AMD: next-gen consoles will have big focus on virtual reality

AMD is putting a lot of its eggs in the virtual reality basket, with a big push lately for its LiquidVR platform, an announcement of partnerships with system makers for Oculus Ready PCs and that’s perhaps because it knows something we don’t: that the next-generation of games consoles will have a massive VR focus. It’s also said that to make that possible, they will have as much as five times the performance per-watt as the Xbox One and PS4.
The latest generation of consoles are plenty powerful, but as we’ve seen from the very early days of both the new Xbox and PlayStation systems, they struggle to output much over 30 frames per second at 1080p resolutions.
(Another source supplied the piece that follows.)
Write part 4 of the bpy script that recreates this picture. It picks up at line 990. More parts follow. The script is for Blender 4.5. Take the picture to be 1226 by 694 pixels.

Considering most commercial VR headsets will be of a higher resolution than that when released next year and will need to operate at upwards of 90 frames per second to be comfortable, there’s a clear issue there.
That won’t be the case with the next-generation of consoles though we’re told, as AMD believes that performance will take a massive leap over what is currently offered. While five times the performance per-watt doesn’t necessarily equate to five times the performance of what we have available now, it should represent a significant increase.
liquidvr2
Though whether even that will be enough to handle new game engine details, new, higher resolution screens (likely at least 4K by that point) and the high frame rates required by virtual reality remains to be seen. Indeed AMD claims it’s the same Graphics Core Next architecture that has been used since 2011, which will be able to achieve the cited performance gains.
Not everyone is likely to have so much confidence in its abilities.
AMD however seems so, stating (via WCCFTech) that not only will the new-generation be plenty powerful for the job, but that it’s APU hardware will be behind it all. Having supplied all of the graphical hardware for the current-gen systems, it plans to do the same for the next generation too, claiming that it will deliver the respective chips to console makers by 2018.


Of course even with improved hardware, much of the improvements required for seamless VR will come from optimisation. AMD’s Liquid VR platform has been a big push for AMD lately. It has the ability to utilise asynchronous shaders under Direct X 12 for improved performance, as well as offering much more linear performance increases for multiple GPU configurations.
Perhaps that means we’ll be looking at multiple GPU/APU next-gen consoles.